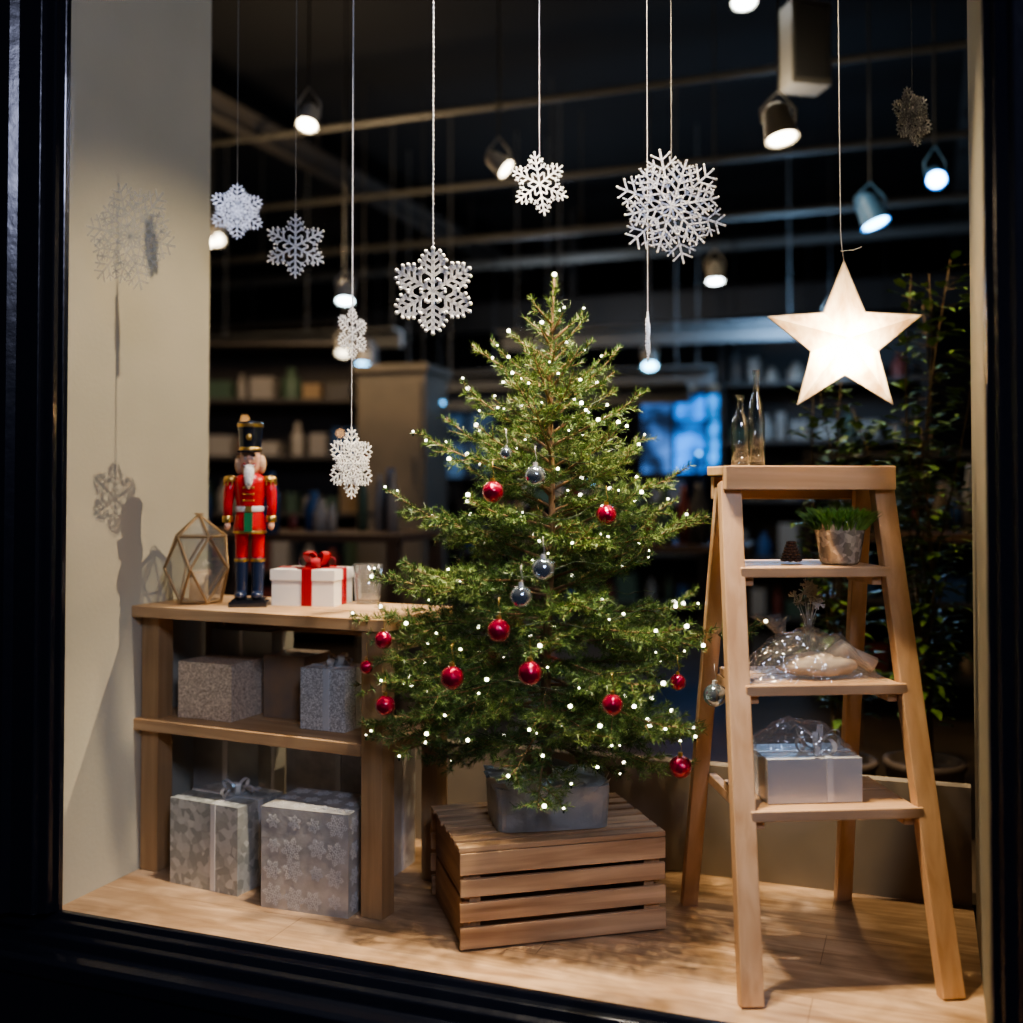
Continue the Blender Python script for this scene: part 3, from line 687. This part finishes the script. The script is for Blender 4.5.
# ---------------------------------------------------------------- store interior
pm_=[(4.15,2.80,.020),(4.75,2.62,.026),(6.1,2.75,.045),(3.3,2.95,.018),(7.5,2.6,.04)]
for i,(y,z,r) in enumerate(pm_):
    m=MB(); m.cyl((-5.85,y,z),(4.85,y,z),r,n=14)
    for x in np.arange(-5,4.8,2.4): m.cyl((x,y,z),(x,y,CEIL),.004,n=6); m.lathe([(r*1.15,-.02),(r*1.15,.02)],12,(x,y,z))
    m.obj('ceiling_pipe',[M_pipe])
for i,(x,z) in enumerate([(-1.7,2.95),(2.1,2.9)]):
    m=MB(); m.b6(x-.05,x+.05,.9,10.8,z-.01,z); m.b6(x-.05,x+.05,.9,10.8,z+.11,z+.12); m.b6(x-.006,x+.006,.9,10.8,z,z+.11)
    for y in np.arange(1.5,10.8,2.5): m.b6(x-.01,x+.01,y-.01,y+.01,z+.12,CEIL)
    m.obj('ceiling_beam',[mat('beam_paint',(.05,.045,.04),.6)])
m=MB(); m.b6(-5.5,4.8,7.0,7.3,2.35,2.60); 
for x in(-5,-1,3): m.b6(x-.03,x+.03,7.1,7.2,2.6,CEIL)
m.obj('air_duct',[mat('duct_grey',(.04,.038,.036),.5,.2)])
m=MB(); m.b6(-.075,.075,-.06,.06,0,.30); m.b6(-.065,.065,-.064,-.06,.02,.28,1); m.b6(-.01,.01,-.01,.01,.30,CEIL-2.40)
m.obj('ceiling_speaker',[mat('speaker_body',(.14,.13,.11),.6),mat('speaker_grille',(.06,.058,.055),.7)],g(1.06,3.95,2.40),YAW+.2)
M_lampw=mat('lamp_body_grey',(.45,.42,.36),.5); M_wire=mat('lamp_rod',(.05,.05,.05),.5)
def spot(x,y,z,col,s,r=.042,aim=(0,-.5,-1),bodyc=None):
    m=MB(); a=Vector(aim).normalized(); p=Vector((0,0,0)); q=-a*r*2.6
    m.cyl(p,q,r*1.35,r*1.0,20,0,False); m.cyl(q,q-a*.02,r*1.0,r*.5,20,0)
    m.cyl(p-a*.003,p-a*.008,r*1.1,r*1.1,20,1)
    mid=-a*r*1.4; m.tube([mid+Vector((r*1.3,0,0)),mid+Vector((r*1.4,0,.05)),mid+Vector((0,0,.11)),mid+Vector((-r*1.4,0,.05)),mid+Vector((-r*1.3,0,0))],.005,6,0)
    m.cyl(mid+Vector((0,0,.11)),mid+Vector((0,0,CEIL-z-mid.z)),.004,n=6,mi=2)
    P=g(x,y,z); m.obj('track_spotlight',[bodyc or M_lampw,emit('lamp_lens',col,s),M_wire],P,YAW)
W=(1,.84,.62)
spot(-.750,4.0,2.285,W,25,.030,(-.1,-.45,-1)); spot(-.02,4.5,2.27,W,14,.032,(.7,-.2,-.6)); spot(.893,3.6,2.105,W,14,.042,(.15,-.22,-1))
spot(.93,5.0,1.90,(.8,.9,1),22,.032,(0,-.2,-1)); spot(-.76,5.0,1.81,(.7,.88,1),22,.032,(0,-.3,-1))
bl=mat('blue_lit_lamp_body',(.12,.28,.50),.4)
spot(1.556,4.0,2.085,(.25,.58,1),26,.028,(-.2,-.9,-.7),bl); spot(1.40,4.2,1.97,(.25,.62,1),18,.042,(.3,-.22,-.9),bl); spot(.855,4.0,2.74,(.9,.95,1),22,.036,(0,-.3,-1))
spot(-1.9,7,2.55,W,12,.05); spot(-1.72,6.2,2.35,W,14,.03); spot(-.95,6.2,1.72,W,5,.035); spot(.82,6.5,1.68,(.25,.65,1),16,.036); spot(-.88,6.5,1.68,(.2,.6,1),12,.036);spot(-.55,6.8,1.58,W,8,.03); spot(1.9,6.5,1.95,W,6,.03)
# bulb strings added for blurred points of light in the background
m=MB(); rs=random.Random(11)
for j,(yy,zz) in enumerate([(3.7,1.38),(4.4,1.10)]):
    pts=[Vector((-4+i*.33,yy,zz+.09*math.cos(i*1.26+j))) for i in range(25)]
    m.tube(pts,.003,4,2); m.cyl(pts[0],(pts[0].x,yy,CEIL),.003,n=4,mi=2); m.cyl(pts[-1],(pts[-1].x,yy,CEIL),.003,n=4,mi=2)
    for p in pts[::2]: 
        if rs.random()<.6: m.sph(p-Vector((0,0,.025)),rs.choice([.010,.015]),8,rs.choice([0,0,1]))
m.obj('bokeh_bulbs',[emit('bulb_amber',(1,.5,.18),5),emit('bulb_blue',(.15,.5,1),6),M_black])
m=MB(); m.b6(-.20,.20,-.2,.2,0,1.62); m.b6(-.22,.22,-.22,.22,1.62,1.66); m.b6(-.18,.18,-.215,-.2,.1,.8); m.b6(-.18,.18,-.215,-.2,.84,1.56); m.cyl((.14,-.235,1.0),(.14,-.235,1.15),.008,n=8)
m.obj('store_cabinet',[mat('cabinet_paint',(.26,.21,.15),.7,col2=(.15,.13,.10),nscale=3)],g(-.62,6.3,0-.01),YAW*.3)
pal=[(.35,.24,.13),(.10,.09,.08),(.36,.32,.27),(.04,.11,.25),(.25,.06,.04),(.09,.14,.09),(.45,.40,.33)]
pm2=[mat('goods_%d'%i,c,.5) for i,c in enumerate(pal)]
def shelving(x,y,w,h,rz,seed):
    rs=random.Random(seed); m=MB(); nsh=max(2,int(h/.36))
    m.b6(-w/2,w/2,.16,.18,0,h,0)
    for s in(-1,1): m.b6(s*w/2-.02,s*w/2+.02,-.18,.18,0,h,0)
    for k in range(nsh+1):
        z=.1+k*(h-.13)/nsh; m.b6(-w/2,w/2,-.18,.18,z-.012,z+.012,1)
        if k==nsh:break
        xx=-w/2+.05
        while xx<w/2-.12:
            ww=rs.uniform(.05,.16);hh=rs.uniform(.08,.24);c=rs.randrange(7)+2
            if rs.random()<.55: m.b6(xx,xx+ww,-.12,.08,z+.012,z+.012+hh,c)
            else: m.lathe([(ww*.4,0),(ww*.42,hh*.6),(ww*.18,hh*.8),(ww*.18,hh),(0,hh)],12,(xx+ww/2,-.03,z+.012),c)
            xx+=ww+rs.uniform(.01,.06)
    m.obj('store_shelving',[mat('shelf_frame_brown',(.04,.032,.026),.6),mat('shelf_board_pale',(.10,.085,.07),.5)]+pm2,g(x,y,-.01),YAW*.2+rz)
shelving(-1.7,7.0,1.6,1.9,.25,1); shelving(.55,8.6,1.9,1.25,0,2); shelving(2.1,7.4,1.3,2.1,-.1,3); shelving(-.3,9.5,1.4,2.0,0,4); shelving(-2.2,9.0,1.8,2.3,0,5)
shelving(1.9,5.2,.9,1.15,-.3,7)
def dtable(x,y,w,d,h,seed):
    rs=random.Random(seed); m=MB(); m.b6(-w/2,w/2,-d/2,d/2,h-.03,h,0)
    for sx in(-1,1):
        for sy in(-1,1): m.b6(sx*(w/2-.04)-.025,sx*(w/2-.04)+.025,sy*(d/2-.04)-.025,sy*(d/2-.04)+.025,0,h-.03,0)
    for k in range(14):
        xx=-w/2+.08+k*(w-.16)/14; yy=rs.uniform(-d/2+.1,d/2-.1);hh=rs.uniform(.06,.28);r=rs.uniform(.02,.045)
        m.lathe([(0,0),(r,0),(r,hh*.6),(r*.5,hh*.85),(r*.5,hh),(0,hh)],14,(xx,yy,h),1+rs.randrange(7))
    m.obj('display_table',[mat('table_dark_wood',(.12,.07,.04),.4)]+pm2,g(x,y,-.01),YAW*.3)
dtable(-.9,4.8,1.1,.6,.78,1); dtable(.5,5.1,1.2,.6,.72,2); dtable(1.75,4.3,.9,.6,.80,3)
def farwin(name,x,y,z,w,h,cols,str_):  # far lit windows; their blurred glow is put into the pane emission
    m=MB(); t=.025
    nx=len(cols)
    for i in range(nx):
        x0=-w/2+i*w/nx
        m.b6(x0+t/2,x0+w/nx-t/2,-.005,.005,-h/2,h/2,1+i)
        m.b6(x0-t/2,x0+t/2,-.03,.03,-h/2-t,h/2+t,0)
    m.b6(w/2-t/2,w/2+t/2,-.03,.03,-h/2-t,h/2+t,0)
    m.b6(-w/2,w/2,-.03,.03,-h/2-t,-h/2,0); m.b6(-w/2,w/2,-.03,.03,h/2,h/2+t,0); m.b6(-w/2,w/2,-.02,.02,h*.15,h*.15+.015,0)
    for s in(-1,1): m.cyl((s*w*.45,0,h/2+t),(s*w*.45,0,CEIL-z),.008,n=6,mi=0)
    mm=[M_black]
    for i,c in enumerate(cols):
        e,nt,b=newmat(name+'_pane%d'%i); b.inputs['Base Color'].default_value=(.02,.03,.05,1)
        n=nt.nodes.new('ShaderNodeTexNoise');n.inputs['Scale'].default_value=5;nt.links.new(coords(nt),n.inputs['Vector'])
        nt.links.new(ramp(nt,n.outputs[0],(c[0]*.08,c[1]*.08,c[2]*.08),c,.42,.60),b.inputs['Emission Color']); b.inputs['Emission Strength'].default_value=str_; mm.append(e)
    m.obj(name,mm,g(x,y,z),YAW*.4)
farwin('far_window_blue',1.30,8.0,1.36,.72,.56,[(.05,.14,.4),(.02,.26,1),(.03,.32,1)],2.0)
farwin('far_window_strip',.95,8.3,1.68,1.4,.09,[(.5,.52,.5),(.4,.5,.55),(.5,.5,.45)],.7)
farwin('far_window_right',2.45,8.0,1.35,.6,.6,[(.05,.10,.17),(.06,.12,.2)],.6)
farwin('far_window_left',-1.6,8.9,1.45,1.2,.5,[(.05,.10,.18),(.04,.08,.15),(.14,.12,.09)],.6)
farwin('far_window_mid',-.35,8.6,1.30,.5,.5,[(.06,.13,.25),(.05,.09,.15)],.7)
for x,y,z,w in((.25,7.6,1.70,2.3),(.9,7.2,1.95,2.0),(-1.4,7.5,1.95,1.4),(.3,6.8,1.52,1.6)):
    m=MB(); m.b6(-w/2,w/2,-.02,.02,-.05,.05); m.b6(-w/2,w/2,-.14,.02,.05,.065)
    for s in(-1,0,1): m.cyl((s*w*.45,0,.06),(s*w*.45,0,CEIL-z),.005,n=6)
    m.obj('hanging_sign_rail',[mat('rail_white',(.20,.20,.19),.5)],g(x,y,z),YAW*.2)
# ---------------------------------------------------------------- lights
def slight(name,loc,tgt,e,size,col,r=.03,blend=.6):
    L=bpy.data.lights.new(name,'SPOT');L.energy=e;L.spot_size=R(size);L.spot_blend=blend;L.color=col;L.shadow_soft_size=r
    o=bpy.data.objects.new(name,L);bpy.context.collection.objects.link(o);o.location=loc
    o.rotation_euler=(Vector(tgt)-Vector(loc)).to_track_quat('-Z','Y').to_euler();return o
WC=(1,.76,.49)
slight('display_spot_shelf',g(1.05,2.72,2.35),g(-.7,2.78,.75),150,56,WC,.010)
slight('display_spot_tree',(1.15,.06,2.5),g(.12,2.42,.75),120,52,WC,.03)
slight('display_spot_gifts',(1.62,.03,2.25),g(-.40,2.55,.20),105,38,WC,.025)
slight('display_spot_crate',(1.0,.03,2.3),g(.1,2.4,.1),65,46,WC,.03)
slight('display_spot_ladder',(1.35,.05,2.5),g(.66,2.2,.5),120,58,WC,.018)
slight('display_spot_flakes',(1.0,.03,2.55),g(-.05,2.45,1.5),130,56,(1,.93,.92),.03)
slight('plants_fill_spot',g(.9,2.75,2.5),g(1.12,3.1,1.1),90,60,WC,.03)  # unseen spot added to brighten the plants
def plight(name,loc,e,col,r=.2):
    L=bpy.data.lights.new(name,'POINT');L.energy=e;L.color=col;L.shadow_soft_size=r;o=bpy.data.objects.new(name,L);bpy.context.collection.objects.link(o);o.location=loc
plight('store_fill_warm',g(-1.0,5.6,2.3),46,(1,.72,.46)); plight('store_fill_cool',g(1.6,6.5,2.0),30,(.35,.6,1)); plight('store_fill_far',g(.2,8.0,2.0),30,(.7,.8,1)); plight('store_fill_near',g(.9,3.9,2.3),12,(1,.82,.62))  # unseen point lights added to lift the dim shop interior
L=bpy.data.lights.new('frame_sheen_fill','AREA');L.energy=80;L.size=.8;L.color=(.66,.70,1);o=bpy.data.objects.new('frame_sheen_fill',L);bpy.context.collection.objects.link(o);o.location=(3.5,-3.5,3.2)  # unseen area light added outside to give the frame a bluish sheen
o.rotation_euler=(Vector((.8,0,.3))-o.location).to_track_quat('-Z','Y').to_euler()
w=bpy.data.worlds.new('night');bpy.context.scene.world=w;w.use_nodes=True;w.node_tree.nodes['Background'].inputs[0].default_value=(.40,.40,.48,1);w.node_tree.nodes['Background'].inputs[1].default_value=.045
# ---------------------------------------------------------------- camera
cam=bpy.data.cameras.new('camera');co_=bpy.data.objects.new('camera',cam);bpy.context.collection.objects.link(co_)
P=g(0,0,.95);co_.location=P;co_.rotation_euler=(R(90+1.4),0,YAW)
cam.sensor_width=36;cam.lens=1100*36/1023;cam.shift_y=-(21.5+1100*math.tan(R(1.4)))/1023
cam.clip_start=.05;cam.dof.use_dof=True;cam.dof.focus_distance=2.36;cam.dof.aperture_fstop=1.25
bpy.context.scene.camera=co_
try:
    vs_=bpy.context.scene.view_settings
    vs_.view_transform='AgX';vs_.look='AgX - Medium High Contrast';vs_.exposure=.28
except Exception as e: print(e)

### TASK TO COMPLETE
Copy each line in the data that holds the word "scene".

### OUTPUT OF THE EXERCISE
Continue the Blender Python script for this scene: part 3, from line 687. This part finishes the script. The script is for Blender 4.5.
w=bpy.data.worlds.new('night');bpy.context.scene.world=w;w.use_nodes=True;w.node_tree.nodes['Background'].inputs[0].default_value=(.40,.40,.48,1);w.node_tree.nodes['Background'].inputs[1].default_value=.045
bpy.context.scene.camera=co_
    vs_=bpy.context.scene.view_settings